Forming a 385-mile human chain, protestors joined together on Tuesday to build a “women’s wall” stretching across the Indian state of Kerala.

They were fighting for their right to enter the Sabarimala Temple, one of the holiest sites in Hinduism. Last September, the Supreme Court in India overturned a centuries-old rule that banned “menstruating women,” defined as any woman between ages 10 and 50, from entering the temple.


Despite the official ruling, when more than a dozen women tried to enter the sacred site this past fall, violent mobs blocked the trail to the temple. Even the official site for the Sabarimala Temple still reinforces: “Girls who have not yet attained puberty and elderly women who have reached menopause are allowed entry into the temple.”

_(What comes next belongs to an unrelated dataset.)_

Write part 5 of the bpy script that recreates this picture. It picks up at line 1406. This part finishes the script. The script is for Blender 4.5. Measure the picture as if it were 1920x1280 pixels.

Spurred by the lack of change, millions of women came together to stand up to those fighting against the updated policy. While organizers initially predicted a turnout of about three million people for the New Years Day event, BBC reports that more than 5 million women—along with men and transgender allies—banned together to stand up for women.

The massive gathering spanned an area nearly double the distance from New York to D.C. In comparison, the 2017 Women’s March — the largest single-day protest in U.S. history — drew about a million protestors.

Politician Jameela Prakasam said of attending the demonstration, “This is for showing the women folk that this is your right.” Trupti Desai, a women’s rights activist, shared a similar sentiment: “It is a victory of the movement of equality and it is a victory of women power.”

“This is a great way of saying how powerful women are, and how we can empower ourselves and help each other,” Kavita Das, a young demonstrator, told the BBC. “Of course, I support the move to allow women of all ages into the temple. I don’t think tradition or any kind of backwardness should stop women.”


And their voices were heard. On Wednesday, Bindu Ammini, 40, and Kanaka Durga, 39, made history, becoming the first women to worship at the shrine, according to the BBC.